Brewer has touched up Dean Pitchford’s original screenplay with a few snappy one-liners (country line-dancing is described as “a white man’s wet dream”) while leaving most of the plot intact. It’s still the story of Ren MacCormack (Wormald), a teen from the big city (in this case, Boston) who finds himself stranded in the Georgia bumpkinville of Bomont, where dancing is outlawed. The town’s spiritual leader, Rev. Moore (Dennis Quaid), is considerably more effective in swaying the town council than he is in preventing his devil-may-care daughter, Ariel (Hough), from cavorting with the local rednecks or dressing like a truck-stop trollop (“You could put a quarter in her back pocket and still tell if it was heads or tails,” one observer says of her painted-on denim shorts).

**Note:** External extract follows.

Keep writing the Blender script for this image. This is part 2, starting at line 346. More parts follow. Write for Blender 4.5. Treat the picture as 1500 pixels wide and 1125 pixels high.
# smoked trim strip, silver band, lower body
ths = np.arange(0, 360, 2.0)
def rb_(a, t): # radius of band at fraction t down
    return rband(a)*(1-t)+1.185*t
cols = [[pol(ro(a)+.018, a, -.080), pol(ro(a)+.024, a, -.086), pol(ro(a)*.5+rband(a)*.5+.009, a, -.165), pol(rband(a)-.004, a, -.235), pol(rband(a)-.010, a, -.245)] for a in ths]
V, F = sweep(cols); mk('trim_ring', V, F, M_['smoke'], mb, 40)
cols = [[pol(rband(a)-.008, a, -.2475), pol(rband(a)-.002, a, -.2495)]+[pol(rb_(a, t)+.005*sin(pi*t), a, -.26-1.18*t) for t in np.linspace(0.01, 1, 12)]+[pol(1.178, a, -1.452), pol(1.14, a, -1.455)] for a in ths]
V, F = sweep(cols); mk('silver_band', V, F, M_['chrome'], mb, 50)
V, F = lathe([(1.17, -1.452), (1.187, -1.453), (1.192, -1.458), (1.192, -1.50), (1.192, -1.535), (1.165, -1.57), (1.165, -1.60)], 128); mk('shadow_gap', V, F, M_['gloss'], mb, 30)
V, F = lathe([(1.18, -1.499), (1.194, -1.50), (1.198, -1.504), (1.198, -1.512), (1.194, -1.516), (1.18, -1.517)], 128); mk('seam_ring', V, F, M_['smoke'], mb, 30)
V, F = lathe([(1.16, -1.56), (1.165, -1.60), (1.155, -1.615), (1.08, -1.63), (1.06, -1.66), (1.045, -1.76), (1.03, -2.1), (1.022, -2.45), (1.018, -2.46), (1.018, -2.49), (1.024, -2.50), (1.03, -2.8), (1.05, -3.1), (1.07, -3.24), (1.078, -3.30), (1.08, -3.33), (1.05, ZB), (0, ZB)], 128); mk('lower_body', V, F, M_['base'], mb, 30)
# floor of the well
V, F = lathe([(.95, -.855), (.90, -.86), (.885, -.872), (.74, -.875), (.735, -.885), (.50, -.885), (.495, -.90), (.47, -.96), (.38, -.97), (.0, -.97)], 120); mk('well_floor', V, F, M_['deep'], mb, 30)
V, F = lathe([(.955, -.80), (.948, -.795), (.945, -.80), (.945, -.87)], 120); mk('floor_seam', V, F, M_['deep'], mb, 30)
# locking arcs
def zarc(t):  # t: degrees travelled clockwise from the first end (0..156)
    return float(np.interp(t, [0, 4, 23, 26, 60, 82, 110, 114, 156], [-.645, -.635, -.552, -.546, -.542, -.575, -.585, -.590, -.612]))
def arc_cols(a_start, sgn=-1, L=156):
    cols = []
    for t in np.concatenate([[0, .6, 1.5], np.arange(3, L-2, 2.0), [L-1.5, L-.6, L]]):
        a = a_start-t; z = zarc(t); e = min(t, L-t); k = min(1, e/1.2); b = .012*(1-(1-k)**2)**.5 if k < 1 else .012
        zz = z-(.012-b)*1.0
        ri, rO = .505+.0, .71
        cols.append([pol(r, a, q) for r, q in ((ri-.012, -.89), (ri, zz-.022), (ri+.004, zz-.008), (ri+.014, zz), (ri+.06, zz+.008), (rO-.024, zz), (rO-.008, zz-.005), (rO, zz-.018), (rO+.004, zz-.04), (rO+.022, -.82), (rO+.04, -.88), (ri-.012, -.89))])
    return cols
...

Instead of trying to improve on or reinvent what’s become a classic, Brewer’s movie honors the source, while making a few tweaks.

The Moral Majority was still a force to be reckoned with in 1984, which was reflected in the script. The reverend, who spewed fire and brimstone when John Lithgow played him, gives mellower sermons in this version, although he’s slightly fiercer when it comes to admonishing Ariel. Quaid puts his natural charm to good use; he’s also effective in revealing the man’s scarred heart, the result of having lost his son in a car crash that followed a post-high-school-graduation bash three years earlier. The theme of parental protectiveness taken to unwise extremes comes through even more clearly in this film than it did in the first one.

While sizable portions of the dialogue are preserved more or less verbatim, the new screenplay refashions a few of the characters. Ren’s aunt and uncle, previously portrayed as conservative chuckleheads, are given real substance and dimension by the terrific Ray McKinnon and Kim Dickens. Ariel, who was a risk-taking rebel in Singer’s characterization, is now slightly more confused and desperate, determined to bury her feelings by flirting with self-destruction and seeking out sexual adventures instead of looking for love. A key scene in which she tries to seduce Ren and is abruptly shut down is particularly sharply written.

This “Footloose” retains approximately half of the same songs from the original, although Brewer has some fun with his use of Deniece Williams’ “Let’s Hear It For the Boy” in the montage that shows Ren’s awkward buddy, Willard (a very funny Miles Teller), finally learning to dance. Some of the freshly added tunes, such as Big & Rich’s “Fake I.D.” and David Banner’s “Dance the Night Away” (heavily influenced by Shalimar’s “Dancing in the Sheets”), are pleasingly catchy numbers.

Other revisions and additions don’t jell quite as well. A subplot involving a rivalry between Ren and Ariel’s trashy boyfriend (Patrick John Flueger) was the weakest part of the first “Footloose” and it doesn’t play much better this time around, even though racing tricked-out school buses is somewhat more exciting than a chicken race with tractors. It’s also slightly hard to believe that in a gossipy hamlet like Bomont the good reverend wouldn’t be aware that Ariel was carrying on with the sleazy local racing star — especially after she hangs out of the window of his car while he takes a victory lap around the track in front of a cheering crowd.

Whatever dramatic shortcomings the movie may have are easy to forget, however, when Wormald and Hough begin moving their feet. Wormald’s furious solo in an abandoned warehouse — set to the beat of the White Stripes’ “Catch Hell Blues” — is appropriately rousing, and the finale, with everyone stomping up a storm to Blake Shelton’s version of the title track, is irresistibly energetic. It’s still debatable whether or not the world needed a “Footloose” remake, but Brewer and his crew have done a more than credible job.